Tuesday, September 6, 2011

Last Reflections Upon 9/11

Every anniversary of the September 11th terrorist attacks makes me reflective upon the past, but this one is different.  For the first time, it dawns on me how long ago it really was.  Maybe it is because I'm a teacher who has students in high school that don't have concrete memories of the event.  I mean, think about that: were it not for some historical source, these kids, who will very shortly be voting adults, would not really understand 9/11.  A new generation is already taking the stage that never knew a world without that terrible event.

When I stop and think about the last ten years in their own right, it really becomes apparent how old that event is now.  I was in high school myself then.  All of college, which itself seems a lifetime ago, happened since.  Many old flames that I barely remember sparked, raged, and went out in that vast expanse of time.  Strangely, I recall 9/11/01 better than I do 01/01/05, my 21st birthday, though perhaps there are other explanations for that.  But then, I remember 9/11 better than the first day of just about any job I've had, or of college.

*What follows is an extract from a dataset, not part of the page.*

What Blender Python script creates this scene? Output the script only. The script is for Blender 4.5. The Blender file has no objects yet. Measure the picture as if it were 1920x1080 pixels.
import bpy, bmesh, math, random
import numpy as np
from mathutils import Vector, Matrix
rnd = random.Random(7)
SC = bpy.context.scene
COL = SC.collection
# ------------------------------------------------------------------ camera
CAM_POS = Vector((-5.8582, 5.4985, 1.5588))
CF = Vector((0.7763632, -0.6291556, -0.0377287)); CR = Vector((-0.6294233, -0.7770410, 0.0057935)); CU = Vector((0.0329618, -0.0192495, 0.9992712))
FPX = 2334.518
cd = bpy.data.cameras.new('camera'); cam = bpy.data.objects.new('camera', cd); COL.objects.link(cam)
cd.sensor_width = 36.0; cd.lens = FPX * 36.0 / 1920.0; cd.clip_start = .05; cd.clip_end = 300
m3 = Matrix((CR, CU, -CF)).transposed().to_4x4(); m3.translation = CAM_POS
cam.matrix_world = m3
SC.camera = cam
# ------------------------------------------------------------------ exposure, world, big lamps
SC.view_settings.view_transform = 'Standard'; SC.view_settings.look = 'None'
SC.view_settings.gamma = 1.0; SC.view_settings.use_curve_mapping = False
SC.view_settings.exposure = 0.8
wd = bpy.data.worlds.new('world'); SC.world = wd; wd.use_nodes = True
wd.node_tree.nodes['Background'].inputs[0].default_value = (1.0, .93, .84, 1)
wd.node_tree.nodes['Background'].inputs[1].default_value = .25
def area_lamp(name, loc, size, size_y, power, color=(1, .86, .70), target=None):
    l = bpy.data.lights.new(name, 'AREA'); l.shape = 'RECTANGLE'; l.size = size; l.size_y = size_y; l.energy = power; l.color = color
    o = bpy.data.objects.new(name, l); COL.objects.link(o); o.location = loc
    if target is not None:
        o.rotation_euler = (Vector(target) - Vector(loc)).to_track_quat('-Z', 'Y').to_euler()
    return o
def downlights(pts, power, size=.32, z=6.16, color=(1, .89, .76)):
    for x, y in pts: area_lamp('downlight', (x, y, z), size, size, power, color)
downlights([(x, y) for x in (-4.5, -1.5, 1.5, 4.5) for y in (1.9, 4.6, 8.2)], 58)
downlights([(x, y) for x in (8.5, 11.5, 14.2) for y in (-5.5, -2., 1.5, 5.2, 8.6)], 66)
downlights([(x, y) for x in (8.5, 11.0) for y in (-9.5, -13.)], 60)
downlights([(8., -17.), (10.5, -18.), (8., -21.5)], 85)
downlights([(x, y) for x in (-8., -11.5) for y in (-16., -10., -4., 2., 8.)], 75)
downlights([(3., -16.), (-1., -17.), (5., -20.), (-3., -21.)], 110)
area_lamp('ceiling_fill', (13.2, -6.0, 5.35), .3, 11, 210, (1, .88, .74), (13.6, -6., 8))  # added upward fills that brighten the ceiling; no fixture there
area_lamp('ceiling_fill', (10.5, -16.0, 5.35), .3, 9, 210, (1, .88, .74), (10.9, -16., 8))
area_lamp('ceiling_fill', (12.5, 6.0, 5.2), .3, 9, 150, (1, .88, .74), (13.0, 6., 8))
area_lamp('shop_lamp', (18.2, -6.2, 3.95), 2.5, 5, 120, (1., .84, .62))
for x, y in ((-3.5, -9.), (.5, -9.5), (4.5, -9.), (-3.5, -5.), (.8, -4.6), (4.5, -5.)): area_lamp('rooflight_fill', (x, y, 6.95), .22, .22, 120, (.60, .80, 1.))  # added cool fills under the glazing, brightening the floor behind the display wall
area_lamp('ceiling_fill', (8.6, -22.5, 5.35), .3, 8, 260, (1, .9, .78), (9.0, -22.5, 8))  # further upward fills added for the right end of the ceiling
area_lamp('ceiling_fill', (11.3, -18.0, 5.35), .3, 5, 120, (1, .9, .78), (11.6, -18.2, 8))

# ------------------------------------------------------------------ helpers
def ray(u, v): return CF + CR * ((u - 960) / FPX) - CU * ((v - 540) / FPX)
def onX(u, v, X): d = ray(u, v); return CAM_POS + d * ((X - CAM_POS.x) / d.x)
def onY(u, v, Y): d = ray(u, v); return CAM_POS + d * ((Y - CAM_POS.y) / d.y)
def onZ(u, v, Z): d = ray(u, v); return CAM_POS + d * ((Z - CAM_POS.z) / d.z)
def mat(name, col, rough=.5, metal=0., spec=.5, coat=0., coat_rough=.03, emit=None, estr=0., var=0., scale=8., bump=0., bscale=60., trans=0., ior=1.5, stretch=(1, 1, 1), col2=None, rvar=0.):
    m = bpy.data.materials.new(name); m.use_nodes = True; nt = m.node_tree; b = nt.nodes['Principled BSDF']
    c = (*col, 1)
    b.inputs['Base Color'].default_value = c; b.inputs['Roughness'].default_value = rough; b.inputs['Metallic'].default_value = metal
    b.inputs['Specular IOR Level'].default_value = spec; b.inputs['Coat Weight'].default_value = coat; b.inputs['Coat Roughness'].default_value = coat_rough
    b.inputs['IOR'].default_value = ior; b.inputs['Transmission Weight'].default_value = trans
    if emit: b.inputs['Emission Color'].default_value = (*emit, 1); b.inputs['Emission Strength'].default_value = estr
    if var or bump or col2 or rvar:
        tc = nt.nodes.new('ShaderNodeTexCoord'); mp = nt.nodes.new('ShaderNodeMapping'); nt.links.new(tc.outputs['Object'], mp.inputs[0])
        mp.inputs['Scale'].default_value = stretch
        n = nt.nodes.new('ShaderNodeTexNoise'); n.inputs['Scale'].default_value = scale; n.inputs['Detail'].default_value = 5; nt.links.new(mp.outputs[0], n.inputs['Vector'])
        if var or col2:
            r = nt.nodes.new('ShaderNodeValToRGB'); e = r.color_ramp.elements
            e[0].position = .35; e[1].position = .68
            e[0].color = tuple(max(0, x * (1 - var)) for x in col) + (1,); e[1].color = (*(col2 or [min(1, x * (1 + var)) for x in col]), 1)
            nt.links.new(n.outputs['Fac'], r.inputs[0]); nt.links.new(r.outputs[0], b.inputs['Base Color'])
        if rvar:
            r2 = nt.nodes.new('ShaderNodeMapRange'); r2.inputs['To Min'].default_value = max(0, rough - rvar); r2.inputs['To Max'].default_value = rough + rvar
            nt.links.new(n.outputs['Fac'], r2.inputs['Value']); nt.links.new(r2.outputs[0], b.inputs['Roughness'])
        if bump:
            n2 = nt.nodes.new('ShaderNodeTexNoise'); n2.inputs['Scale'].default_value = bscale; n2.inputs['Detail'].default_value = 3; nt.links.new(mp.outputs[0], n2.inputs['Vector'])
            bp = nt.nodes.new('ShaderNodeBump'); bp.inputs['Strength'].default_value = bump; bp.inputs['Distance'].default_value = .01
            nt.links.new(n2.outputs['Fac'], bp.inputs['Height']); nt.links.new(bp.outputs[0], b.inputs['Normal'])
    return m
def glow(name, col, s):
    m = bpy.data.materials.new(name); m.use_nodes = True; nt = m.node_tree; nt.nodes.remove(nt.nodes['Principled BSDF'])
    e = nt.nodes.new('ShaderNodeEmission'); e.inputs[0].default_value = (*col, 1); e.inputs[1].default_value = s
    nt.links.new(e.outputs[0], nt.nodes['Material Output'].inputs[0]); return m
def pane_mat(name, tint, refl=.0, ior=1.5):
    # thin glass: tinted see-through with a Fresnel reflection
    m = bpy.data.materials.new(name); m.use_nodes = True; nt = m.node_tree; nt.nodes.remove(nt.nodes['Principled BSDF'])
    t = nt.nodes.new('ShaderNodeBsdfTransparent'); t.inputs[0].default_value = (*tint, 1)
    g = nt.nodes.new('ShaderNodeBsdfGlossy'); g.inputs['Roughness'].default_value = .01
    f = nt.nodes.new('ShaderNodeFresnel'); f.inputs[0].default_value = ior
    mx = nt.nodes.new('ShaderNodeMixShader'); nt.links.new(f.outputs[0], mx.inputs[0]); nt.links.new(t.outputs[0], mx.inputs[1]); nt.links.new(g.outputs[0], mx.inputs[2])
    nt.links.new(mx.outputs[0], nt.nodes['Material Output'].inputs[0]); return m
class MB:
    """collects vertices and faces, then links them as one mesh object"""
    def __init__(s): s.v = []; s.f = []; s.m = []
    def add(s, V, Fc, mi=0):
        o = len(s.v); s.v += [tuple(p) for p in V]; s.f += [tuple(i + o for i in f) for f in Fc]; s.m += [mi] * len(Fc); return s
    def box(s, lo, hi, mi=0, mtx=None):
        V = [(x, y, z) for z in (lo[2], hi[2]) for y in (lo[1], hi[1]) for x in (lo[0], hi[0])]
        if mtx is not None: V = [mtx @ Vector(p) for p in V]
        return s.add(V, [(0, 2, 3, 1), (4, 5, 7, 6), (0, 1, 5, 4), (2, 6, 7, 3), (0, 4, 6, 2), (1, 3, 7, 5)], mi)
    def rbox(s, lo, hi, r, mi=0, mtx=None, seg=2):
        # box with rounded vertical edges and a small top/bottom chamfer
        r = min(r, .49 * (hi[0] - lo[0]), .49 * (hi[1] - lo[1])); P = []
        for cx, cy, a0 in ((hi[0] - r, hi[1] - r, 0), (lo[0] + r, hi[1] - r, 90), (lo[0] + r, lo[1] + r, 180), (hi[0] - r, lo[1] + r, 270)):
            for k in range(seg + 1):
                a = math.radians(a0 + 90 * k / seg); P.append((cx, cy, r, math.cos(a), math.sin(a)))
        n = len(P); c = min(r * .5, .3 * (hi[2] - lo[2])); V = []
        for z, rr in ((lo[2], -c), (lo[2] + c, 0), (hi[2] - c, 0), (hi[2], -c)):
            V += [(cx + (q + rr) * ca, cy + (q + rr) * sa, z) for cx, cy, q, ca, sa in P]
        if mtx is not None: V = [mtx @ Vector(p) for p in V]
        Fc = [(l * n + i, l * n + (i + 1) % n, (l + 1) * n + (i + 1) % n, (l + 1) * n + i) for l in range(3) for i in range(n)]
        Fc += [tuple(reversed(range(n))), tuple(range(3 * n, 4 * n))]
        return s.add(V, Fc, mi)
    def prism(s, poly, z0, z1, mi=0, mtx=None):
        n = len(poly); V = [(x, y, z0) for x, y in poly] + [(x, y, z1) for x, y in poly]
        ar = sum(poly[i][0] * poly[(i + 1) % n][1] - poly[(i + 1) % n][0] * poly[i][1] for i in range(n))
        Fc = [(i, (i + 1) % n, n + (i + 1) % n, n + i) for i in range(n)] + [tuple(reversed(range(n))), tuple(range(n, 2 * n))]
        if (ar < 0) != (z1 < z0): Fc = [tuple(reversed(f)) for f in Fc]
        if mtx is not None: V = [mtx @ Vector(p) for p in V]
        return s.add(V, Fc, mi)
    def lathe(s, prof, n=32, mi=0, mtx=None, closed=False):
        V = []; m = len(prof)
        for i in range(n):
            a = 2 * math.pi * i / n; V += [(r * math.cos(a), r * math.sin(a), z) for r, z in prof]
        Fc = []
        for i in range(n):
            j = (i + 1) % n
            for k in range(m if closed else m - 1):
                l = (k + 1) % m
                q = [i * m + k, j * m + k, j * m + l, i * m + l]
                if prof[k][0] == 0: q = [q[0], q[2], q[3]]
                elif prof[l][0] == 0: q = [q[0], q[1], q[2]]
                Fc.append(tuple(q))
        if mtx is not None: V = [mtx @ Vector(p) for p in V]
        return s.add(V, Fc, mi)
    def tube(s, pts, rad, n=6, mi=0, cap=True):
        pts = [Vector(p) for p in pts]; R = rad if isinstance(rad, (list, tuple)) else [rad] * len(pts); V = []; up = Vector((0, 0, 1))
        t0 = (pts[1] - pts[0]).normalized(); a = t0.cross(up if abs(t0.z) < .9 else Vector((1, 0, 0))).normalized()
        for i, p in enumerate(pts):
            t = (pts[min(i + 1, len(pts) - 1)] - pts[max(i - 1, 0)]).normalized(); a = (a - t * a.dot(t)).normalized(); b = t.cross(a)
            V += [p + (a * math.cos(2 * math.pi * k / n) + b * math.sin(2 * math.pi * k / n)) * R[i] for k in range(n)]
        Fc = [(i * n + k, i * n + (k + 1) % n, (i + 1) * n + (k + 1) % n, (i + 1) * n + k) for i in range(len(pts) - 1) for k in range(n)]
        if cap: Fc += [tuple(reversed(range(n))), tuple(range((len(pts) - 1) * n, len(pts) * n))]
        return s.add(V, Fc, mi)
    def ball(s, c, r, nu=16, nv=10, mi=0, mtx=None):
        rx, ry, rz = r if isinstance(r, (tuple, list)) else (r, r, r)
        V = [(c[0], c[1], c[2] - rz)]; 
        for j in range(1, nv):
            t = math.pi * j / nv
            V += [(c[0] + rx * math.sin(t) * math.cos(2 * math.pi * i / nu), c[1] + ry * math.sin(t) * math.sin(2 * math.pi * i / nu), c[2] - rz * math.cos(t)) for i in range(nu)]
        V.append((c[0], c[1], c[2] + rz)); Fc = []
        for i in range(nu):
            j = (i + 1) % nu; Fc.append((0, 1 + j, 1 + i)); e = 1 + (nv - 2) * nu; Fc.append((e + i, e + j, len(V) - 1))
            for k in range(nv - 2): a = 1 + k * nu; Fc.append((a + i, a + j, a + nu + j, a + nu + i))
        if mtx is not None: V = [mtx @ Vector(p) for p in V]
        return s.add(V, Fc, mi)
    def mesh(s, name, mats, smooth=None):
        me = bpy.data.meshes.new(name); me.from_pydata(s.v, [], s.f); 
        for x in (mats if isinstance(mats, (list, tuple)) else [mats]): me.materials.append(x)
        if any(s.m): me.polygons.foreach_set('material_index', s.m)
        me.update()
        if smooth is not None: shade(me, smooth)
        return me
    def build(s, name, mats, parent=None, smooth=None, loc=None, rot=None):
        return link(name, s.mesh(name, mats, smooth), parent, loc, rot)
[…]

I wonder sometimes if people alive during the Pearl Harbor attack felt the same way until I remember that ten years afterwards would be December 1951.  Not only was that event buried, but the entire Second World War had been over for more than half a decade.  Hell, we were up to our necks in Korea and the Cold War by then. We consider 9/11 to be a paradigm shift in our understanding of the world and international relations; I don't think Pearl Harbor really could be considered that.  The United States went from isolation to openly joining the Allies, but the system of alliances throughout the world didn't really change, nor our conception of who was powerful and who was not.  That was all changed by World War II and the beginning of the Cold War.

9/11 was also a national event in a way Pearl Harbor wasn't.  Sure, World War II had a massive impact on the United States, from war rations to the huge number of casualties suffered, but Pearl Harbor itself was really limited to those living in Oahu on that particular day.  The war was national, but the event was particular.  In our case, the roles were reversed.  I can distinctly remember watching the North Tower burn and people huddled around a TV wondering how such a freak accident could occur when the second plane struck the tower and removed all doubt, horribly and instantly, from anyone's mind about what we were witnessing.  9/11 was experienced by the whole nation; the wars in Afghanistan and Iraq have really not.  There are no small number of people in this nation who, if denied access to the news, would not know about those conflicts.  Rationing, war bonds, everyone knowing a casualty, black out drills, 10% of the entire population being recruited or drafted; we didn't experience those things.  The event was national, the war particular to those serving and their closest loved ones.

It seems incredibly strange to think, but in the grand scheme of things that attack may not rank very high.  It may very well be that its proper role in our thought is to be consigned to history, an event that happened and led to other somewhat relevant events but which otherwise is no longer a guiding star in the constellation of events that creates our narrative of the world.  I will not say that we "need to start looking forward rather than behind" because we are always looking forward; we look into the past to see our direction.  Maybe the financial crisis will be the truly big event that is recorded in the history books when we pass from this Earth; maybe nothing we do will be particularly remembered and this decade, if remembered at all, will be recalled only for its dullness.  I make no predictions, I only acknowledge the possibilities. 

This will be the last anniversary reflection I write upon 9/11.  In our national understanding (if such a term even makes sense), it can rest with a marble gravestone alongside Pearl Harbor and the Civil War, events which we understand happened but are no longer current with us.  Sooner than we of that generation may like to think, a new cohort of teachers will join our ranks who were not even alive when the Towers fell, when the Pentagon was struck, when a brave band of passengers brought down their own plane to stop madmen, when we were unsure when the attacks would stop, who perpetrated them, and whether life would ever return to normal.

But though I will cease memorializing the anniversary, the memories will remain with me until I die.  Whenever I hear a siren blare, even out here in the country, for the briefest of moments my heart jumps and I wonder if the world will be the same place tomorrow as images of ash and fire flash before my mind's eye. There will never be a beautiful September morning in which I don't remember sitting in English class writing an essay and having a Social Studies teacher whisper the first rumors of chaos in New York.   There will never be a clear September afternoon in which I'm not startled if there are no planes in the sky above me.

declinet autem a malo et faciat bonum inquirat pacem et persequatur eam

~1st Peter, Chapter 3, Verse 11


  1. I found this article particularly interesting - I think for no other reason than it's a viewpoint I hadn't heard before.


  2. I had not seen that before. Assuming I ever get back into my classroom with all the flooding and whatnot, I might actually show my kids that (they were kindergarteners themselves at the time). Thanks!